Obligation to keep the Beneficial Ownership Register in the Cayman Islands up to date
If the In Scope legal entity learns about any changes relevant to a registrable person, it needs to immediately request the relevant registrable person/s to confirm the change as soon as possible. Having received this confirmation, the entity needs to feed the updates into the Register as required. A change is deemed authentic if the registrable person ceases to be one in relation to the company or in case of any other change in the registrable person’s personal data.
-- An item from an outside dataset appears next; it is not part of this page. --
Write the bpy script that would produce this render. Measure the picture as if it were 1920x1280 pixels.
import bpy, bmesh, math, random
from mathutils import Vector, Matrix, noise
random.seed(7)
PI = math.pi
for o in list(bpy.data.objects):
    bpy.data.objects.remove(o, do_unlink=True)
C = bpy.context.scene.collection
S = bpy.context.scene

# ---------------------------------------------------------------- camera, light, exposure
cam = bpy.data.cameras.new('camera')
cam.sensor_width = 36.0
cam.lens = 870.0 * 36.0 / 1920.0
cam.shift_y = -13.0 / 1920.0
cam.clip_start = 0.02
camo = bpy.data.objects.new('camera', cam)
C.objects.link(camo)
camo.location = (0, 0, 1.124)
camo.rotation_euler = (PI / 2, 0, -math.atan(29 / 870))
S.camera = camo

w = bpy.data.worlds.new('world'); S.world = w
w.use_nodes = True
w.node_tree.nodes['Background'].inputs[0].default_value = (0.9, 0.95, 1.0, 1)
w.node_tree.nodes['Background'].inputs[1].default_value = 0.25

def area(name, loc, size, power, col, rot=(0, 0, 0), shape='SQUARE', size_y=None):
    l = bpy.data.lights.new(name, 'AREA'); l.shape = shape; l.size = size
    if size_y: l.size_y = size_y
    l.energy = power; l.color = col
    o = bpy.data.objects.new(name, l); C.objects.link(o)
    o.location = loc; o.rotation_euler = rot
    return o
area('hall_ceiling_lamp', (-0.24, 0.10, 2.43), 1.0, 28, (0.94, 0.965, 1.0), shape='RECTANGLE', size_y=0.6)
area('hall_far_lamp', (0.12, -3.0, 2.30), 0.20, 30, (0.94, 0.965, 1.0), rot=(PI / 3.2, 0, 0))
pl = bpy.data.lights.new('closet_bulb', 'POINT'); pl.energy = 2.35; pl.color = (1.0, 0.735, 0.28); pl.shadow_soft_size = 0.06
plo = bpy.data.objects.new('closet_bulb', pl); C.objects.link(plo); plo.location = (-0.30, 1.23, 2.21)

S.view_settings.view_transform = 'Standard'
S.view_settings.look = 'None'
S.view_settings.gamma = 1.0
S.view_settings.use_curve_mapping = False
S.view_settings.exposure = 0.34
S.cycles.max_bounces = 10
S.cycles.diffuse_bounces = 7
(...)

Liabilities of registered agents
The In Scope entity may commission its registered agent (CSP) to act in compliance with the Beneficial Ownership Regime. In this case, as soon as the CSP gets involved, the CSP becomes liable for the following obligations:
- to establish or maintain a Register on behalf of an In Scope company
- to advise the company if he has reasons to believe that it neglects certain obligations without good cause, including the company’s failure to update its Register, or if it has made a false, misleading, or deceptive statement
- to notify the company of restrictions imposed on shareholders or participants as a means to compel them to provide information allowing the In Scope entity to verify its beneficial owners and any relevant persons; to forward a copy of the notice to the Registrar of Companies within two weeks of issuance
- to submit beneficial owners’ data to the Register on a regular basis
- to respond in due course to each of the Registrar’s request for additional information.
Who can have access to the Beneficial Ownership Register in the Cayman Islands?
The competent authority (Registrar) maintains a centralized electronic platform for registers. The platform is not publicly open. It can only be accessed by the Registrar. Otherwise, the access can be provided to the following bodies in case it submits a proper lawful request:
- the Financial Reporting Authority
- the Cayman Islands Monetary Authority
- the Anti-Corruption Commission
- the Tax Information Authority
- the Financial Crime Unit.
Offenses and penalties
Offenses/breach of legal provisions | Fines or penalties |
Failure to establish and/or maintain the Register | 1st offense: 25,000 KYD. 2nd or subsequent offense: 100,000 KYD. 3rd offense: a court ruling to strike the entity from the register of companies |
Failure to comply with a notice (including failure to comply with notices of restrictions); a deliberate and negligent statement that is false substantially | Aggregate sentence: 5,000 KYD or 12 months in jail. Conviction on indictment: First offense: 25,000 KYD. Second or subsequent offenses: 50,000 KYD or 2 years in jail. |
Failure to provide information (including the registrants’ failure to provide relevant information). | Aggregate sentence: 5,000 KYD or 12 months in jail. Conviction on indictment: First offense: 25,000 KYD. Second or subsequent offenses: 50,000 KYD or 2 years in jail. |
Failure to provide in due time additional information requested by the Registrar of Companies. | 500 KYD and, if the violation was deliberate and intentionally conspired or authorized, an additional fine of 1,000 KYD, plus a daily fine of 100 KYD. |
Notice of breach of restrictions. | Aggregate sentence: 5,000 KYD. |
Administrative penalties
In addition to the above, the Registrar of Companies in the Cayman Islands is entitled to impose additional administrative fines for failure to comply with various aspects of the beneficial ownership regime. The administrative fines are 5,000 KYD for each violation, plus an additional 1,000 KYD fine imposed for each month in which the violation continues until the total amount due $25,000 KYD.
If the administrative fine remains unpaid within 90 days, the Registrar of Companies may strike the company, limited liability company, or limited partnership from the register, which will lead to the liquidation of the legal entity.